┌────────

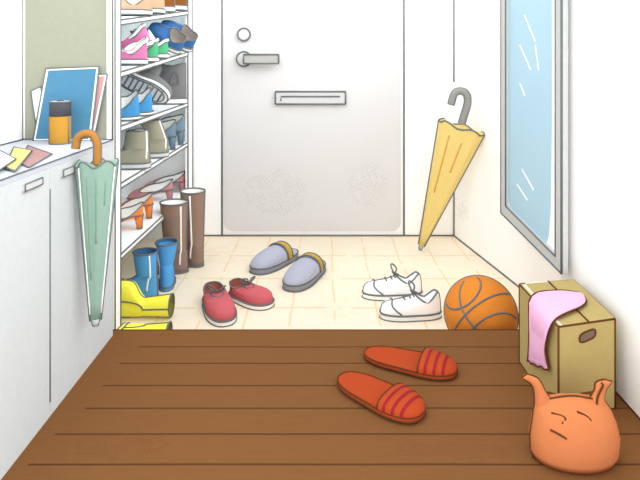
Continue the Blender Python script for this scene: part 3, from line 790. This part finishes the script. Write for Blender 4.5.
# ------------------------------------------------------------------ mirror on the right
ma, mb_ = V((.746, 2.288, 0)), V((.698, 1.606, 0)); md = mb_-ma; mn = V((-md.y, md.x, 0)).normalized()
if mn.x > 0: mn = -mn
def mp(px_, py, off_=0.0):
    a = ma + mn*off_; d = V(((px_-CX)/F, 1, -(py-CY)/F))
    t = (a.dot(mn))/(d.dot(mn)); return V((0, 0, HC)) + d*t
ZT = HC+.34
def up_to(p): return V((p.x, p.y, ZT))
mc = mp(531, 244); mc.z = mp(501, 213).z
mir = empty('wall_mirror', mc, 'tall light blue mirror in a slim grey frame on the right wall', 'mirror'); mo = Matrix.Translation(-mc)
TH = .018
fl, nr = mp(501, 213, TH), mp(561.5, 273.5, TH); fi, ni = mp(505.5, 206, TH), mp(555.5, 256.5, TH)
FG = mat('frame_pale_grey', '#c9ccca')
b = MB()
for q in ([fl, nr, ni, fi], [fl, fi, up_to(fi), up_to(fl)], [nr, up_to(nr), up_to(ni), ni]): b.slab(q, -mn*TH)
for q in ([fl, nr], [fl, up_to(fl)], [nr, up_to(nr)]): b.tube(q, PX(1.9, .95), 1)
for q in ([fi, ni], [fi, up_to(fi)], [ni, up_to(ni)]): b.tube(q, PX(1.9, .8), 1)
b.build('frame', [FG, INK], mir, mo)
b = MB(); q = [mp(505.5, 206, .004), mp(555.5, 256.5, .004)]; b.slab([q[0], q[1], up_to(q[1]), up_to(q[0])], -mn*.004); b.build('white_border', WHITE, mir, mo)
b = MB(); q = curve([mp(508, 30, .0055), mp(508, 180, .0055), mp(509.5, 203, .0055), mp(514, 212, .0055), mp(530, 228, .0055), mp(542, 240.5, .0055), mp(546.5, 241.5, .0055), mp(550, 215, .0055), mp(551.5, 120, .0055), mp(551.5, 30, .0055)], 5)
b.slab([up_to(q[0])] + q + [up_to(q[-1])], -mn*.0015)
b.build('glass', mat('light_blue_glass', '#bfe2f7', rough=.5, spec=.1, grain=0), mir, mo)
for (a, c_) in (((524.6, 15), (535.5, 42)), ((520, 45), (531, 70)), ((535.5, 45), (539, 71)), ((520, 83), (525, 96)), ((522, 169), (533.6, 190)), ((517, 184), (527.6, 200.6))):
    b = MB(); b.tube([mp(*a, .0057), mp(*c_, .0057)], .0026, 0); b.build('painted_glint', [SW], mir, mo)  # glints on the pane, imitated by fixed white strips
b = MB(); zb_ = fl.z+.004; f0 = mp(501.5, 100); n0 = mp(561, 100)
pl = [(f0.x+.001, f0.y), (xw(f0.y)-.001, f0.y), (xw(1.64)-.001, 1.64), (near+.002, 1.636), (n0.x+.001, n0.y)]
lowz = min(mp(501, 213).z, mp(561, 273).z)+.01
b.slab([(x, y, lowz) for x, y in pl], (0, 0, ZT-lowz)); b.build('backing', WHITE, mir, mo)

# ------------------------------------------------------------------ cardboard box
BX = .209
bl, br_, fr, fl_ = [onz(x, y, BX) for x, y in ((519.5, 283.5), (574, 279.5), (615, 318), (558.5, 326))]
bc2 = (bl+br_+fr+fl_)/4; boxr = empty('cardboard_box', (bc2.x, bc2.y, 0), 'tan cardboard box with a hand hole standing against the right wall', 'box')
bo = Matrix.Translation(-V((bc2.x, bc2.y, 0)))
CB = mat('tan_cardboard', '#c2aa69'); CBT = mat('pale_cardboard_edge', '#f4ead2')
q = [bl, br_, fr, fl_]; lo = [V((x.x, x.y, .001)) for x in q]; hi = [V((x.x, x.y, BX-.002)) for x in q]
b = MB(); b.slab(lo, (0, 0, BX-.003))
r = .0022
for i in range(4):
    b.tube([hi[i], hi[(i+1) % 4]], r, 1); b.tube([lo[i], hi[i]], r, 1); b.tube([lo[i], lo[(i+1) % 4]], r*.9, 1)
b.build('body', [CB, BRN], boxr, bo)
lp0 = lambda a, c, t: a.lerp(c, t)
m0, m1 = lp0(bl, br_, .52), lp0(fl_, fr, .52)
for k, (A, Bq, C_, D) in enumerate(((bl, m0, m1, fl_), (m0, br_, fr, m1))):
    b = MB(); g = (A+Bq+C_+D)/4; qq = [x.lerp(g, .01) for x in (A, Bq, C_, D)]; qq = [V((x.x, x.y, BX-.002)) for x in qq]
    b.slab(qq, (0, 0, .002))
    if k == 0:
        b.tube([m0+V((0, 0, .001)), m1+V((0, 0, .001))], r, 1)
        e0 = V((A.x, A.y, BX+.0006)); e1 = V((D.x, D.y, BX+.0006)); dx = (Bq-A).normalized()*.012
        b.slab([e0+dx*.3, e0+dx*1.2, e1+dx*.8, e1+dx*.3], (0, 0, .0006), 2)
        b.slab([e0+dx*.3, e0+dx*.3+(D-A)*.035, Bq+(D-A)*.03+V((0, 0, .0006)), Bq+V((0, 0, .0006))], (0, 0, .0006), 2)
    b.build('flap', [CB, BRN, CBT], boxr, bo)
fd = (fr-fl_).normalized(); fn = V((fd.y, -fd.x, 0))
b = MB(); hc_ = fl_.lerp(fr, .50); hc_.z = at(585.5, 335.5, hc_.y).z
pts = []
for k in range(28):
    a = 2*PI*k/28; x = .0215*math.copysign(abs(math.cos(a))**.6, math.cos(a)); z = .0105*math.copysign(abs(math.sin(a))**.6, math.sin(a))
    pts.append(hc_ + fd*x + V((0, 0, z + x*.22)) + fn*.0004)
b.slab(pts, fn*.0008); b.tube([x+fn*.001 for x in pts], r*.9, 1, True)
b.build('hand_hole', [mat('hole_grey_brown', '#84705f'), BRN], boxr, bo)

# ------------------------------------------------------------------ pink cloth over the box
PKC = mat('pale_pink_cloth', '#f4b9d6')
xe = bl.x-.0045
path = []                                  # (x, z, near y, far y)
zt_ = BX+.0062
secs = [(.651, zt_, zt_, 1.362, 1.376), (.647, zt_, zt_, 1.342, 1.386), (.635, zt_, zt_, 1.322, 1.393), (.61, zt_+.001, zt_+.001, 1.298, 1.397), (.575, zt_+.002, zt_+.002, 1.274, 1.392), (.545, zt_+.001, zt_+.001, 1.254, 1.385),
        (.526, zt_-.004, zt_-.004, 1.242, 1.374), (xe-.004, zt_-.018, zt_-.018, 1.240, 1.368), (xe-.005, .165, .16, 1.256, 1.366), (xe-.004, .13, .11, 1.268, 1.368), (xe-.003, .107, .063, 1.260, 1.376), (xe-.003, .098, .048, 1.251, 1.381)]
b = MB(); top, bot = [], []
for i, (x, z, z9, y0, y1) in enumerate(secs):
    a = secs[max(0, i-1)]; c = secs[min(len(secs)-1, i+1)]
    tg = V((c[0]-a[0], 0, c[1]-a[1])).normalized(); nn = V((tg.z, 0, -tg.x))
    if nn.z < -.01 or (abs(nn.z) <= .3 and nn.x > 0): nn = -nn
    row, rb_ = [], []
    for k in range(9):
        t = k/8; y = y0+(y1-y0)*t
        dz = -.006*abs(math.sin(t*PI*3.2+.4)) if i == len(secs)-1 else 0
        p_ = V((x, y, z+(z9-z)*t+dz)); th_ = .0045*math.sin(PI*t)**.5
        row.append(p_+nn*th_); rb_.append(p_-nn*th_*.8)
    top.append(row); bot.append(rb_)
loops = [t_ + list(reversed(b_)) for t_, b_ in zip(top, bot)]
b.loft(loops, 0, True, True)
edge = [l[0] for l in loops]; edge2 = [l[8] for l in loops]
ed = curve(edge, 3) + curve(top[-1], 3) + list(reversed(curve(edge2, 3)))
b.tube(ed, r, 1, True)
cc_ = V((.56, 1.36, BX)); o = b.build('cloth', [PKC, BRN], None, Matrix.Translation(-cc_)); o.location = cc_
tag(o, 'pale pink cloth draped over the left edge of the cardboard box', 'cloth')

# ------------------------------------------------------------------ orange plastic bag
YB_ = 1.105; sc = F/YB_
OB = mat('orange_plastic', '#f4965c')
bag = empty('plastic_bag', ((575-CX)/sc, YB_, 0), 'bulging orange plastic bag with two handles in front of the cardboard box', 'bag')
bgo = V(((575-CX)/sc, YB_, 0))
prof = [(470, 541, 601, .040), (467, 537.5, 607, .052), (460, 533.5, 613, .060), (448, 530.5, 617, .066), (434, 530, 618, .066), (420, 532, 615, .058), (409, 533.5, 610.5, .045), (402, 535, 605.5, .031), (397.5, 537, 601, .017), (395.5, 541, 598, .009)]
rows = []; nb = 44
for (py, xa, xb, dp) in prof:
    z = max(.002, at(0, py, YB_).z); 
    if py == 470: z = .002
    if py == 467: z = .008
    ca, cw = ((xa+xb)/2-CX)/sc, (xb-xa)/2/sc
    rows.append([V((ca+cw*math.cos(2*PI*k/nb), YB_+dp*.85*math.sin(2*PI*k/nb), z+ (.004*math.sin(2*PI*k/nb*3) if py < 400 else 0)))-bgo for k in range(nb)])
b = MB(); b.loft(rows, 0, True, True)
r = .0020
for k in (0, nb//2): b.tube([x[k] for x in rows], r, 1)
b.tube([rows[0][k]+V((0, 0, .001)) for k in range(nb)], r, 1, True)
b.tube(rows[-1], r, 1, True)
def front(px_, py):
    for it in range(1):
        best = None
        d = V(((px_-CX)/F, 1, -(py-CY)/F))
        for q in range(60):
            Y = .98+.0025*q; p_ = V((0, 0, HC))+d*Y-bgo
            for i in range(len(rows)-1):
                z0_, z1_ = rows[i][0].z, rows[i+1][0].z
                if z0_ <= p_.z <= z1_:
                    t = (p_.z-z0_)/(z1_-z0_); fy = min(rows[i][33].lerp(rows[i+1][33], t).y, 0)
                    xc = rows[i][0].lerp(rows[i+1][0], t).x; xd = rows[i][nb//2].lerp(rows[i+1][nb//2], t).x
                    cx_ = (xc+xd)/2; wv = abs(xc-xd)/2; u_ = min(.99, abs((p_.x-cx_)/wv)); yy = fy*math.sqrt(1-u_*u_)
                    if p_.y >= yy: return p_+V((0, -.001, 0))
    return p_
for ln in ([(551, 412.5), (561, 415), (565.5, 418.5), (563, 420.5), (562, 423.5)], [(577, 411.5), (586, 415.5), (591, 420.5)], [(550, 429.5), (558, 433.5), (566.5, 438.5)], [(532, 455), (536, 461), (544, 465)]):
    b.tube(curve([front(*p_) for p_ in ln], 4), r, 1)
b.build('body', [OB, BRN], bag)
def ear(ptsL, ptsR, extra=()):
    A = [at(x, y, YB_)-bgo for x, y in ptsL]; B = [at(x, y, YB_)-bgo for x, y in ptsR]
    A, B = curve(A, 5), curve(B, 5); n = min(len(A), len(B)); mbx = MB(); lo_ = []
    for i in range(n):
        c = (A[i]+B[i])/2; hx_ = (B[i]-A[i])/2; dpt = .012*(1-i/n)+.004
        lo_.append([c+hx_*math.cos(2*PI*k/12)+V((0, dpt*math.sin(2*PI*k/12), 0)) for k in range(12)])
    mbx.loft(lo_, 0, True, True)
    mbx.tube([l[0] for l in lo_] + [l[6] for l in reversed(lo_)], r, 1)
    for ex in extra: mbx.tube(curve([at(x, y, YB_-.013)-bgo for x, y in ex], 4), r, 1)
    mbx.build('handle', [OB, BRN], bag)
ear([(533.5, 412), (534.5, 398), (532, 385), (522, 377.5)], [(553, 402), (545.5, 391), (538, 378.5), (527.5, 374)])
ear([(588, 400), (594, 390), (596, 382), (604, 379.5)], [(610.5, 412), (604, 400), (606, 389.5), (612, 381.5)], [[(596.5, 406), (598, 396), (603, 386), (601.5, 383)]])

└────────

Quote only the lines running from the line that holds "b.slab([up_to(q[0])] + q" to the line that holds "for (a, c_)", both ends included.

b.slab([up_to(q[0])] + q + [up_to(q[-1])], -mn*.0015)
b.build('glass', mat('light_blue_glass', '#bfe2f7', rough=.5, spec=.1, grain=0), mir, mo)
for (a, c_) in (((524.6, 15), (535.5, 42)), ((520, 45), (531, 70)), ((535.5, 45), (539, 71)), ((520, 83), (525, 96)), ((522, 169), (533.6, 190)), ((517, 184), (527.6, 200.6))):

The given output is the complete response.